While figurines in metal and shell, dressed with textiles, featherwork, and tupus, along with ceramic vessels are frequent components of these assemblages, other artifacts were occasionally included, such as a large stone ax (Isla de la Plata off the coast of Ecuador), turquoise beads (Guacolda in Chile), and copper rings (Salinas Grandes in Argentina). Wood keros, or drinking vessels, have been excavated in Ampato in Peru and at Llullaillaco, an apu in northwestern Argentina, and are similar to Museum objects (1996.225; 2004.212). These works in varied media, along with the human remains and the place of their deposition (including the soil and the climate), comprise “assemblages”: it is the interactions of these different components, rather than the individual entities, that produce the assemblage. They cover, fasten, or tie each other, hiding or obscuring some of the other components from an external viewer. The figurines and other artifacts have their own camay, a Quechua term that suggests an “energizing power.” They do not represent; rather, they act, interact, and produce. Thus, their unwrapping, separation, and accession into collections likely have altered how they work together as social actors.

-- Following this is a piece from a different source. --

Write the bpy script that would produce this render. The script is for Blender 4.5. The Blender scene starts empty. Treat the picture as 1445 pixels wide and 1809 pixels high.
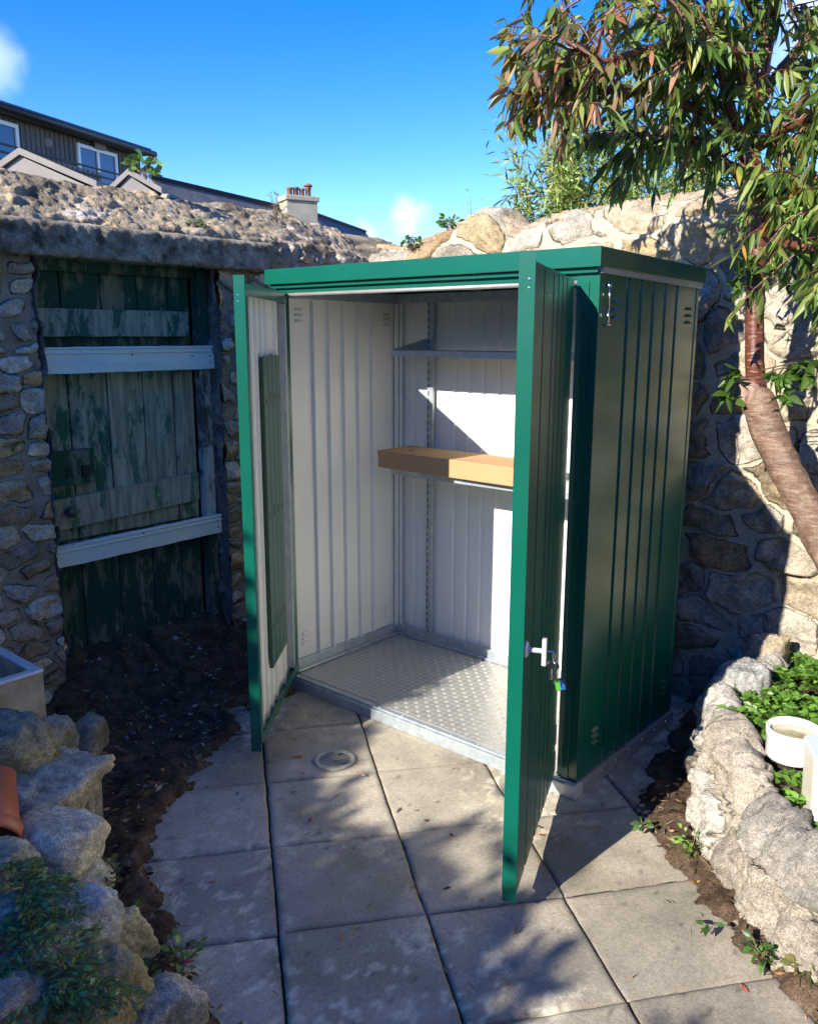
import bpy, bmesh, math, random
import numpy as np
from mathutils import Vector, Matrix, noise as mnoise
R = math.radians
scene = bpy.context.scene
C = scene.collection
random.seed(11)

# ------------------------------------------------------------------ camera, sky, sun, exposure
CAM = np.array([2.7802, -2.3793, 1.5565]); YAW, PITCH, ROLL, FPX = .7114, .2070, .0022, 1495.6
_cy, _sy, _cp, _sp = math.cos(YAW), math.sin(YAW), math.cos(PITCH), math.sin(PITCH)
FWD = np.array([-_sy*_cp, _cy*_cp, -_sp]); _r = np.array([_cy, _sy, 0.]); _u = np.cross(_r, FWD)
RGT = _r*math.cos(ROLL)+_u*math.sin(ROLL); UPV = _u*math.cos(ROLL)-_r*math.sin(ROLL)
cd = bpy.data.cameras.new('camera'); cam = bpy.data.objects.new('camera', cd); C.objects.link(cam)
cam.matrix_world = Matrix(((RGT[0], UPV[0], -FWD[0], CAM[0]), (RGT[1], UPV[1], -FWD[1], CAM[1]), (RGT[2], UPV[2], -FWD[2], CAM[2]), (0, 0, 0, 1)))
cd.sensor_fit = 'HORIZONTAL'; cd.sensor_width = 36; cd.lens = 36*FPX/1445; cd.clip_start = .05; cd.clip_end = 2000
scene.camera = cam
SUN = Vector((.072, 1, -.55)).normalized()
elev = math.asin(-SUN.z)
w = bpy.data.worlds.new('World'); scene.world = w; w.use_nodes = True
wn, wl = w.node_tree.nodes, w.node_tree.links
bg = wn['Background']; sky = wn.new('ShaderNodeTexSky'); sky.sky_type = 'NISHITA'; sky.sun_disc = False
sky.sun_elevation = elev; sky.sun_rotation = math.atan2(-SUN.x, -SUN.y); sky.air_density = 1.0; sky.dust_density = .05; sky.altitude = 900; sky.ozone_density = 3.0
hs = wn.new('ShaderNodeHueSaturation'); hs.inputs['Saturation'].default_value = 1.42; hs.inputs['Value'].default_value = 1.0; hs.inputs['Hue'].default_value = .522
wl.new(sky.outputs[0], hs.inputs['Color'])
def raydir(x, y):
    d = FWD+RGT*(x-722.5)/FPX-UPV*(y-904.5)/FPX
    return Vector(d).normalized()
tc = wn.new('ShaderNodeTexCoord')
last = hs.outputs['Color']
for (px, py, rad, amt, sc) in ((722, 382, .028, .34, 34), (-15, 95, .04, .26, 16), (650, 412, .02, .2, 30), (1500, 10, .13, .75, 8), (1000, 1700, .0, 0, 9)):
    if not amt: continue
    dn = wn.new('ShaderNodeVectorMath'); dn.operation = 'DISTANCE'; dn.inputs[1].default_value = raydir(px, py)
    wl.new(tc.outputs['Generated'], dn.inputs[0])
    nz = wn.new('ShaderNodeTexNoise'); nz.inputs['Scale'].default_value = sc; nz.inputs['Detail'].default_value = 5
    wl.new(tc.outputs['Generated'], nz.inputs['Vector'])
    ma = wn.new('ShaderNodeMath'); ma.operation = 'MULTIPLY_ADD'; ma.inputs[1].default_value = rad*1.6; wl.new(nz.outputs['Fac'], ma.inputs[0]); wl.new(dn.outputs['Value'], ma.inputs[2])
    mr = wn.new('ShaderNodeMapRange'); mr.interpolation_type = 'SMOOTHSTEP'
    mr.inputs['From Min'].default_value = rad*.8; mr.inputs['From Max'].default_value = rad*1.75; mr.inputs['To Min'].default_value = amt; mr.inputs['To Max'].default_value = 0
    wl.new(ma.outputs[0], mr.inputs['Value'])
    mx = wn.new('ShaderNodeMixRGB'); mx.inputs[2].default_value = (7, 7.3, 7.8, 1)
    wl.new(mr.outputs[0], mx.inputs[0]); wl.new(last, mx.inputs[1]); last = mx.outputs[0]
wl.new(last, bg.inputs['Color']); bg.inputs['Strength'].default_value = .13
sd = bpy.data.lights.new('sun', 'SUN'); sd.energy = 4.2; sd.angle = R(.53); sd.color = (1, .93, .82)
so = bpy.data.objects.new('sun', sd); C.objects.link(so); so.rotation_euler = SUN.to_track_quat('-Z', 'Y').to_euler()
scene.view_settings.view_transform = 'Standard'; scene.view_settings.look = 'None'
scene.view_settings.exposure = 1.34; scene.view_settings.gamma = 1
scene.render.engine = 'CYCLES'

# ------------------------------------------------------------------ maths helpers
def at(x, y, D): return CAM+(FWD+RGT*(x-722.5)/FPX-UPV*(y-904.5)/FPX)*D
def onz(x, y, z=0.):
    d = FWD+RGT*(x-722.5)/FPX-UPV*(y-904.5)/FPX
    return CAM+d*(z-CAM[2])/d[2]
def onp(x, y, P, N):
    d = FWD+RGT*(x-722.5)/FPX-UPV*(y-904.5)/FPX; N = np.array(N, float)
    return CAM+d*((np.array(P, float)-CAM)@N)/(d@N)
def depth(P): return float((np.asarray(P)-CAM)@FWD)
def _h(ix, iy, iz, seed):
    n = (ix*374761393+iy*668265263+iz*2147483647+seed*974634777) & 0xffffffff
    n = ((n ^ (n >> 13))*1274126177) & 0xffffffff
    n = ((n ^ (n >> 16))*2246822519) & 0xffffffff
    return ((n ^ (n >> 15)) & 0xffffff)/float(0xffffff)
def vnoise(x, y, z=0., seed=0):
    x, y, z = np.broadcast_arrays(np.asarray(x, float), np.asarray(y, float), np.asarray(z, float))
    ix, iy, iz = [np.floor(a).astype(np.int64) for a in (x, y, z)]
    fx, fy, fz = x-ix, y-iy, z-iz
    fx, fy, fz = [a*a*(3-2*a) for a in (fx, fy, fz)]
    r = 0
    for dx in (0, 1):
        for dy in (0, 1):
            for dz in (0, 1):
                r = r+_h(ix+dx, iy+dy, iz+dz, seed)*(fx if dx else 1-fx)*(fy if dy else 1-fy)*(fz if dz else 1-fz)
    return r*2-1
def fbm(x, y, z=0., seed=0, o=4, g=.5):
    r, a = 0, 1.
    for i in range(o):
        r = r+vnoise(x*2**i, y*2**i, np.asarray(z)*2**i, seed+i*17)*a; a *= g
    return r
def sstep(a, b, x):
    t = np.clip((x-a)/(b-a), 0, 1); return t*t*(3-2*t)

# ------------------------------------------------------------------ object helpers
def tag(o, label=None, cat=None, group=None, kind=None):
    if label: o['label'] = label
    if cat: o['category'] = cat
    if group: o['group'] = group
    if kind: o['kind'] = kind
    return o
def thing(name, label, cat, loc=(0, 0, 0), rz=0, group=None):
    o = bpy.data.objects.new(name, None); C.objects.link(o); o.empty_display_size = .1
    o.location = loc; o.rotation_euler = (0, 0, rz); tag(o, label, cat, group)
    return o
def link(name, me, mats, parent=None, smooth=False):
    for m in (mats if isinstance(mats, (list, tuple)) else [mats]): me.materials.append(m)
    if smooth: me.polygons.foreach_set('use_smooth', [True]*len(me.polygons))
    o = bpy.data.objects.new(name, me); C.objects.link(o)
    if parent is not None: o.parent = parent
    return o
def npmesh(name, V, F, mats, parent=None, col=None, smooth=False, mi=None):
    V = np.asarray(V, np.float32).reshape(-1, 3); F = np.asarray(F, np.int32); k = F.shape[1]
    me = bpy.data.meshes.new(name); me.vertices.add(len(V)); me.vertices.foreach_set('co', V.ravel())
    me.loops.add(F.size); me.loops.foreach_set('vertex_index', F.ravel())
    me.polygons.add(len(F)); me.polygons.foreach_set('loop_start', np.arange(len(F), dtype=np.int32)*k)
    try: me.polygons.foreach_set('loop_total', np.full(len(F), k, np.int32))
    except Exception: pass
    me.update(calc_edges=True)
    if col is not None:
        a = me.color_attributes.new('col', 'FLOAT_COLOR', 'POINT')
        c = np.ones((len(V), 4), np.float32); c[:, :np.shape(col)[-1]] = col; a.data.foreach_set('color', c.ravel())
    o = link(name, me, mats, parent, smooth)
    if mi is not None: me.polygons.foreach_set('material_index', mi)
    me.validate()
    return o
class MB:
    def __init__(s): s.v = []; s.f = []; s.m = []
    def quadify(s, pts, faces, mi=0):
        b = len(s.v); s.v += [tuple(p) for p in pts]; s.f += [tuple(b+i for i in f) for f in faces]; s.m += [mi]*len(faces); return s
    def box(s, a, b, M=None, mi=0):
        (x0, y0, z0), (x1, y1, z1) = a, b
        P = [Vector(p) for p in ((x0, y0, z0), (x1, y0, z0), (x1, y1, z0), (x0, y1, z0), (x0, y0, z1), (x1, y0, z1), (x1, y1, z1), (x0, y1, z1))]
        if M is not None: P = [M @ p for p in P]
        return s.quadify(P, [(0, 3, 2, 1), (4, 5, 6, 7), (0, 1, 5, 4), (1, 2, 6, 5), (2, 3, 7, 6), (3, 0, 4, 7)], mi)
    def tube(s, pts, rad, n=8, mi=0, cap=True):
        pts = [Vector(p) for p in pts]; rad = rad if isinstance(rad, (list, tuple)) else [rad]*len(pts)
        rings = []; ref = None
        for i, p in enumerate(pts):
            t = (pts[min(i+1, len(pts)-1)]-pts[max(i-1, 0)]).normalized()
            if ref is None: ref = t.orthogonal().normalized()
            ref = (ref-t*ref.dot(t)).normalized(); q = t.cross(ref)
            rings.append([p+(ref*math.cos(2*math.pi*k/n)+q*math.sin(2*math.pi*k/n))*rad[i] for k in range(n)])
        P = [v for r_ in rings for v in r_]
        F = [(i*n+k, i*n+(k+1) % n, (i+1)*n+(k+1) % n, (i+1)*n+k) for i in range(len(pts)-1) for k in range(n)]
        if cap: F += [tuple(range(n-1, -1, -1)), tuple((len(pts)-1)*n+k for k in range(n))]
        return s.quadify(P, F, mi)
    def lathe(s, prof, n=32, c=(0, 0, 0), M=None, mi=0):
        P = [Vector((c[0]+r_*math.cos(2*math.pi*k/n), c[1]+r_*math.sin(2*math.pi*k/n), c[2]+z)) for r_, z in prof for k in range(n)]
        if M is not None: P = [M @ p for p in P]
        F = [(i*n+k, i*n+(k+1) % n, (i+1)*n+(k+1) % n, (i+1)*n+k) for i in range(len(prof)-1) for k in range(n)]
        return s.quadify(P, F, mi)
    def poly(s, pts, h, M=None, mi=0):   # pts (x,z) outline extruded in y 0..h
        n = len(pts); P = [Vector((x, 0, z)) for x, z in pts]+[Vector((x, h, z)) for x, z in pts]
        if M is not None: P = [M @ p for p in P]
        return s.quadify(P, [tuple(range(n)), tuple(range(2*n-1, n-1, -1))]+[(i, i+n, (i+1) % n+n, (i+1) % n) for i in range(n)], mi)
    def build(s, name, mats, parent=None, smooth=False, bevel=0, seg=2):
        me = bpy.data.meshes.new(name); me.from_pydata([tuple(v) for v in s.v], [], s.f); me.update()
        bm = bmesh.new(); bm.from_mesh(me); bmesh.ops.recalc_face_normals(bm, faces=bm.faces); bm.to_mesh(me); bm.free()
        ml = mats if isinstance(mats, (list, tuple)) else [mats]
        o = link(name, me, ml, parent, smooth)
        me.polygons.foreach_set('material_index', s.m)
        if bevel:
            b = o.modifiers.new('bevel', 'BEVEL'); b.width = bevel; b.segments = seg; b.limit_method = 'ANGLE'; b.angle_limit = R(40)
        return o
def frame(P, ux, uy, uz=(0, 0, 1)):
    ux, uy, uz, P = Vector(ux), Vector(uy), Vector(uz), Vector(P)
    return Matrix(((ux.x, uy.x, uz.x, P.x), (ux.y, uy.y, uz.y, P.y), (ux.z, uy.z, uz.z, P.z), (0, 0, 0, 1)))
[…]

The extraction of these assemblages has had a long history. In 1891–92, on assignment for the World’s Columbian Exposition, George Dorsey, who at one time was arrested for desecrating native burials on the Northwest Coast, worked with the Ecuadorian army to excavate a capac hucha deposition at Isla de la Plata. In 1999, North American–led teams, with the assistance of the Argentine army, extracted the deposition at Llullaillaco. The archaeological project at Llullaillaco and other recent excavations have been conducted with little collaboration with local archaeologists or with descendant communities. Los Airampos, a community of Kollas, who identify as descendants of the Incas, has objected to the excavation and exhibition of materials from Llullaillaco because the site is sacred to them.